Tuesday, August 26, 2008

David Brooks gets it right

Last week, as Michael Moore begged Caroline Kennedy to nominate herself as Obama's running mate, David Brooks hoped for Joe Biden. "Biden’s the one," he wrote. "The only question is whether Obama was wise and self-aware enough to know that." His hopes, of course, were confirmed, and while Brooks tends to be more conservative than Obama, Obama's decision to add Biden to the ticket may have earned him some begrudging respect.

The same seems to be true for this week, as the Democratic convention seeks to launch Obama down the road to the White House. While he recognizes Obama's dip in the polls, Brooks urges Obama not to give into the Democratic advice-mongers and chattering classes who want him to change directions. This is good advice, and not just because the same folks who are urging Obama to change are the same ones who sent Stevenson, Humphrey, McGovern, Mondale, Dukakis, Gore, and Kerry into the toilet. It's because Obama represents a completely different sort of politics:

At the core, Obama’s best message has always been this: He is unconnected with the tired old fights that constrict our politics. He is in tune with a new era. He has very little experience but a lot of potential. He does not have big achievements, but he is authentically the sort of person who emerges in a multicultural, globalized age. He is therefore naturally in step with the problems that will confront us in the years to come.
This is Obama's brand, and while Brooks may not buy into it, he understands its importance. The Clintons were candidates of late modernity, providing triangulating wonkish solutions to the American post-industrial bureaucracy. Obama is a postmodern candidate—Brooks says as much in calling him "the 21st century man"—and his candidacy's strength lies in the ways that it speaks to the new age of media and culture. Obama has such a following amoung younger Americans precisely because he emerges out of their cultural context, but this strength among younger voters can translate as a weakness for those who are uncomfortable or unfamiliar with what is often called "the postmodern turn," which is at once style-driven, image conscious, technologically saavy, and fluid.

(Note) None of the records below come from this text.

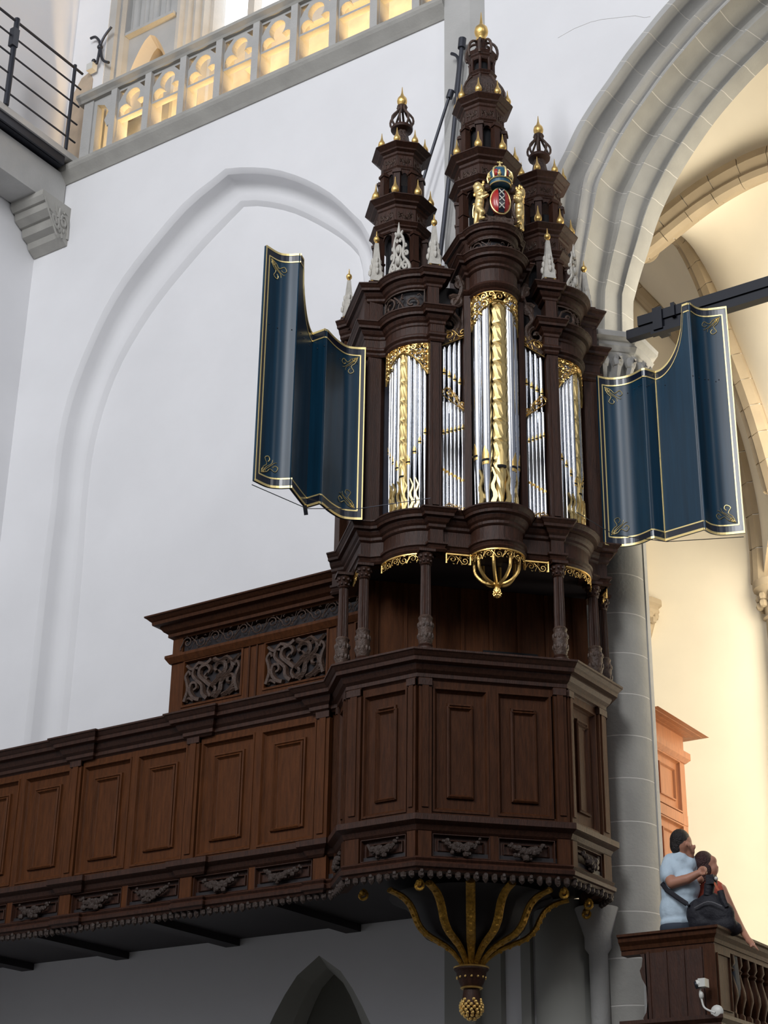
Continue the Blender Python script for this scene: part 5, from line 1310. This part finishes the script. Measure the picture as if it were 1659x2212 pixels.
# woman
YW = 13.36
def pw(x, y, d=0): return tuple(at(x, y, 'y', YW+d))
loc = pw(1545, 2003); basew = (loc[0], YW, ZB-.04)
wm = thing('person', basew, 'woman with dark brown hair and rust top, in profile beside the man', 'person')
T = to(basew); hw = pw(1527, 1868)
figure('body', [(hw, .082, (.95, 1, 1.2)), (pw(1540, 1878), .048, (1, 1, 1.2)), (pw(1549, 1873), .011, (1.3, 1, 1)), (pw(1543, 1890), .022, (1, 1, .9)), (pw(1546, 1882), .010, (1, 1, .8)), (pw(1537, 1860), .046, (1, 1, 1)), (pw(1540, 1868), .035, (1, 1, 1)),
      (pw(1538, 1945), .10, (1, .7, 1.3)), (pw(1546, 1990), .10, (1.05, .75, 1.2))],
     [([pw(1530, 1885), pw(1532, 1910)], [.045, .055]), ([pw(1558, 1922), pw(1572, 1950), pw(1586, 1978)], [.05, .043, .038]), ([pw(1586, 1978), pw(1602, 2008, -.1), pw(1618, 2032, -.22)], [.038, .032, .024]),
      ([pw(1618, 2032, -.22), pw(1626, 2040, -.27)], [.030, .022]),
      ([pw(1538, 2005), (basew[0]-.04, YW, basew[2]+.45), (basew[0]-.05, YW+.02, basew[2]+.06)], [.09, .06, .04]), ([pw(1555, 2005), (basew[0]+.08, YW, basew[2]+.45), (basew[0]+.09, YW+.02, basew[2]+.06)], [.09, .06, .04])]
     + [([pw(1624+i, 2036+i*2, -.27), pw(1632+i, 2043+i*2, -.29), pw(1636+i, 2049+i*1.5, -.28)], [.009, .008, .007]) for i in range(4)]
     + [([pw(1620, 2038, -.25), pw(1622, 2046, -.29)], [.011, .009])], SKIN, wm, .009, T)
figure('top', [(pw(1538, 1942), .14, (1.05, .8, 1.2)), (pw(1545, 1985), .14, (1.05, .8, 1.25))], [([pw(1528, 1918), pw(1556, 1924)], [.05, .052])], TOP, wm, .010, T)
figure('skirt', [(pw(1548, 2010), .15, (1.05, .85, .8))], [([pw(1547, 2015), (basew[0]+.02, YW, basew[2]+.3)], [.15, .16])], JEANS, wm, .014, T)
for d in (-.05, .09): MB(T).ball((basew[0]+d, YW-.02, basew[2]+.04), .045, 10, 6, sx=.85, sy=1.9, sz=.85).build('shoe', BAG, wm, True)
figure('hair', [(tuple(Vector(hw)+Vector((-.022, -.012, .020))), .088, (1.0, 1.08, 1.14)), (pw(1516, 1885, -.03), .062, (.95, 1, 1.4)), (pw(1520, 1900, -.03), .045, (1, 1, 1.2)), (pw(1527, 1878, -.04), .05, (.9, 1, 1.1))], [], HAIR2, wm, .009, T)
# bag with a camera on it
bg = thing('shoulder_bag', pm(1530, 1968, -.12), 'bulky black shoulder bag held in front of the couple above the handrail', 'bag')
T = to(pm(1530, 1968, -.12))
figure('bag_body', [(pm(1512, 1975, -.1), .12, (1, .7, 1.1)), (pm(1535, 1965, -.1), .13, (1.05, .7, 1.1)), (pm(1560, 1978, -.1), .11, (1, .7, 1.1)), (pm(1520, 1995, -.1), .12, (1.1, .7, .7)), (pm(1562, 1998, -.1), .11, (1.1, .7, .8)), (pm(1584, 2006, -.05), .07, (1.1, .8, .9))], [], BAG, bg, .012, T)
MB(T).tube(refine([pm(1500, 1962, -.2), pm(1530, 1948, -.22), pm(1560, 1958, -.21)], 4), .006, 5).build('zip_piping', mat('grey_piping', (.12, .12, .13), .5), bg, True)
vc = thing('video_camera', pm(1545, 1925, -.13), 'black handheld video camera with orange strap held upright in front of the woman', 'camera')
T = to(pm(1545, 1925, -.13))
MB(T).tube([pm(1530, 1935, -.13), pm(1533, 1912, -.13), pm(1541, 1898, -.13)], [.04, .045, .04], 10).build('grip', BAG, vc, True)
MB(T).box(*sorted((pm(1530, 1900, -.13)[0], pm(1546, 1900, -.13)[0])), YM-.18, YM-.10, *sorted((pm(1535, 1912, -.13)[2], pm(1535, 1892, -.13)[2]))).build('camera_body', BAG, vc)
MB(T).ball(pm(1547, 1898, -.15), .018, 8, 5).build('lens', CAMW, vc, True)
MB(T).tube(refine([pm(1543, 1906, -.16), pm(1549, 1918, -.17), pm(1556, 1928, -.16)], 3), .012, 5, .4).build('orange_strap', mat('orange_strap', (.5, .12, .05), .6), vc, True)
MB(T).tube([pm(1556, 1925, -.15), pm(1562, 1945, -.15), pm(1570, 1960, -.15)], [.03, .028, .02], 8).build('pouch', BAG, vc, True)
MB(T).tube([pm(1526, 1935, -.15), pm(1532, 1946, -.15)], .008, 5).build('cord', GALV, vc, True)
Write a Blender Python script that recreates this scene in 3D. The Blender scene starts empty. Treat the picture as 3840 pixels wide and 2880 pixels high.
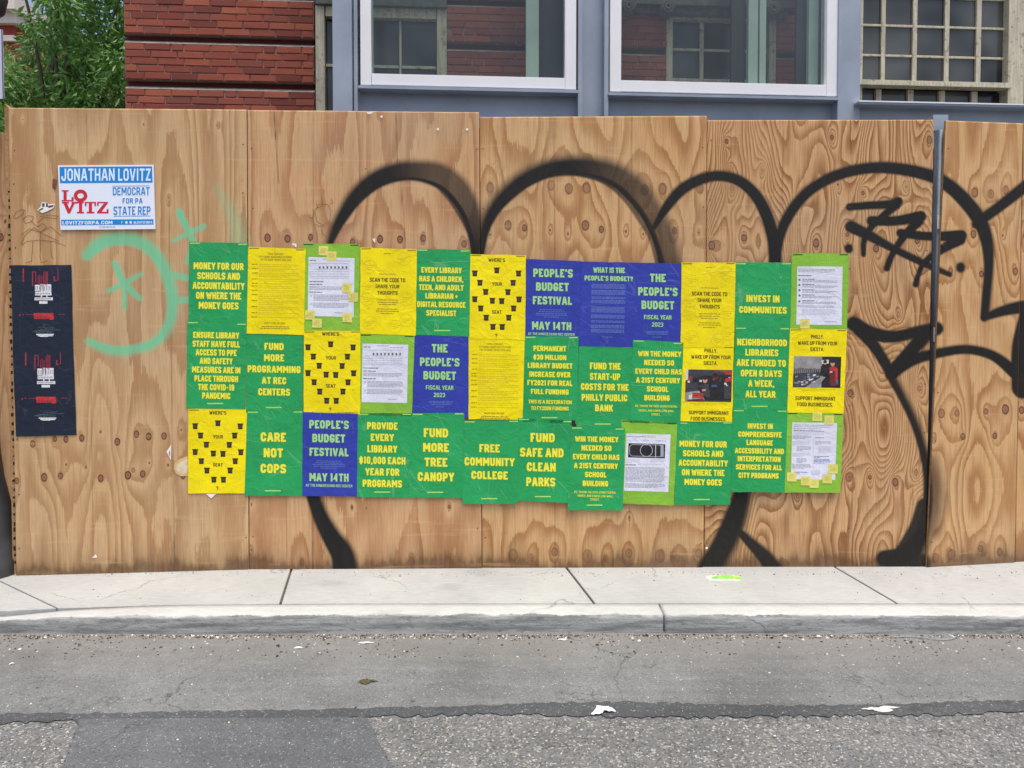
import bpy, bmesh, math, random
import numpy as np
from mathutils import Vector

# ------------------------------------------------------------------ camera, world, sun, exposure
SC = bpy.context.scene
F = 2773.0            # focal length in photo pixels (photo is 3840 wide)
HY = 1155.0           # eye level row in the photo
TH = math.atan(0.0297)
CY = HY + F * math.tan(TH)
CAMZ = 1.406
cam_d = bpy.data.cameras.new("camera")
cam = bpy.data.objects.new("camera", cam_d)
SC.collection.objects.link(cam)
cam.location = (0, 0, CAMZ)
cam.rotation_euler = (math.pi / 2 - TH, 0, 0)
cam_d.sensor_width = 36
cam_d.lens = F / 3840 * 36
cam_d.shift_y = -(1440 - CY) / 3840
cam_d.clip_end = 500
cam_d.clip_start = 0.05
SC.camera = cam

SUN_EL, SUN_AZ = math.radians(74), math.radians(150)   # high soft sun behind the viewer, a little to the right
world = bpy.data.worlds.new("World")
SC.world = world
world.use_nodes = True
wn = world.node_tree
wn.nodes.clear()
sky = wn.nodes.new("ShaderNodeTexSky")
sky.sky_type = 'NISHITA'
sky.sun_disc = False
sky.sun_elevation = SUN_EL
sky.sun_rotation = SUN_AZ
sky.air_density = 1.0
sky.dust_density = 5.0
sky.ozone_density = 1.0
bg = wn.nodes.new("ShaderNodeBackground")
bg.inputs[1].default_value = 0.12
wo = wn.nodes.new("ShaderNodeOutputWorld")
wn.links.new(sky.outputs[0], bg.inputs[0])
wn.links.new(bg.outputs[0], wo.inputs[0])

sd = bpy.data.lights.new("sun", 'SUN')
sd.energy = 1.5
sd.angle = math.radians(35)
sd.color = (1.0, 0.965, 0.905)
sun = bpy.data.objects.new("sun", sd)
SC.collection.objects.link(sun)
# direction towards the sun: azimuth measured clockwise from +Y
sv = Vector((math.sin(SUN_AZ) * math.cos(SUN_EL), math.cos(SUN_AZ) * math.cos(SUN_EL), math.sin(SUN_EL)))
sun.rotation_euler = sv.to_track_quat('Z', 'Y').to_euler()
sun.location = (0, 0, 12)

SC.view_settings.view_transform = 'Standard'
SC.view_settings.look = 'None'
SC.view_settings.exposure = 0.78
SC.view_settings.gamma = 1.0
SC.view_settings.use_curve_mapping = False

random.seed(7)
RNG = np.random.default_rng(11)
COL = SC.collection


# ------------------------------------------------------------------ helpers
def lin(r, g, b):
    def f(c):
        c /= 255.0
        return c / 12.92 if c <= 0.04045 else ((c + 0.055) / 1.055) ** 2.4
    return (f(r), f(g), f(b), 1.0)


def tag(o, label=None, cat=None, group=None, kind=None):
    if label: o["label"] = label
    if cat: o["category"] = cat
    if group: o["group"] = group
    if kind: o["kind"] = kind
    return o


def empty(name, loc=(0, 0, 0), parent=None):
    o = bpy.data.objects.new(name, None)
    o.empty_display_size = 0.1
    COL.objects.link(o)
    o.location = loc
    if parent: o.parent = parent
    return o


def link(o, parent):
    COL.objects.link(o)
    if parent is not None:
        o.parent = parent
        # children are built in world space: keep them there
        p = parent
        off = Vector((0, 0, 0))
        while p is not None:
            off += Vector(p.location)
            p = p.parent
        o.location = Vector(o.location) - off
    return o


def mesh_obj(name, verts, faces, mats, parent=None, fmat=None, smooth=False, recenter=True):
    v = np.asarray(verts, dtype=np.float64)
    c = np.zeros(3)
    if recenter and len(v):
        c = (v.min(0) + v.max(0)) / 2
        c[2] = v[:, 2].min()
    me = bpy.data.meshes.new(name)
    me.from_pydata((v - c).tolist(), [], faces)
    if not isinstance(mats, (list, tuple)): mats = [mats]
    for m in mats: me.materials.append(m)
    if fmat is not None:
        me.polygons.foreach_set("material_index", np.array(fmat, dtype=np.int32))
    if smooth:
        me.polygons.foreach_set("use_smooth", np.ones(len(me.polygons), dtype=bool))
    me.update()
    o = bpy.data.objects.new(name, me)
    o.location = c
    link(o, parent)
    return o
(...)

For instance, the concern over establishing Obama's identity among voters—who he "is"—is in many ways an attempt to force a modern answer onto a postmodern question. Within a modern perspective, identity is a fixed issue and part and parcel with personhood. If one has no "identity," one is not a person, and to refuse to declare an identity seems both strange and disturbing. On the other hand, postmodernity rejects the notion of a fixed identity altogether and instead leaves it as a perpetually open question.

The slipperyness with which Obama treats his understanding of his own identity—it's unclear whether he himself knows who he "is"—reflects the postmodern milieu. To force an identity on him—whether it be a wonk, populist, or a fighter—as many Democratic pundits are doing is to provide a response that is, in many ways, culturally out of date. Postmodern politics is not concerned about identity but is constantly transcendent and constructive, acknowledging differences and seeking spaces of common ground. This is the politics that Obama owns, and this is the politics that he should pursue. As Brooks says:
So as I’m trying to measure the effectiveness of this convention, I’ll be jotting down a little minus mark every time I hear a theme that muddies that image. I’ll jot down a minus every time I hear the old class conflict, and the old culture war themes. I’ll jot down a minus when I see the old Bush obsession rearing its head, which is not part of his natural persona. I’ll write a demerit every time I hear the rich played off against the poor, undercutting Obama’s One America dream.

I’ll put a plus down every time a speaker says that McCain is a good man who happens to be out of step with the times. I’ll put a plus down every time a speaker says that a multipolar world demands a softer international touch. I’ll put a plus down when a speaker says the old free market policies worked fine in the 20th century, but no longer seem to be working today. These are arguments that reinforce Obama’s identity as a 21st-century man.
Brooks gave good marks for last night. Whether the rest of the convention will continue to play out that way is anyone's guess.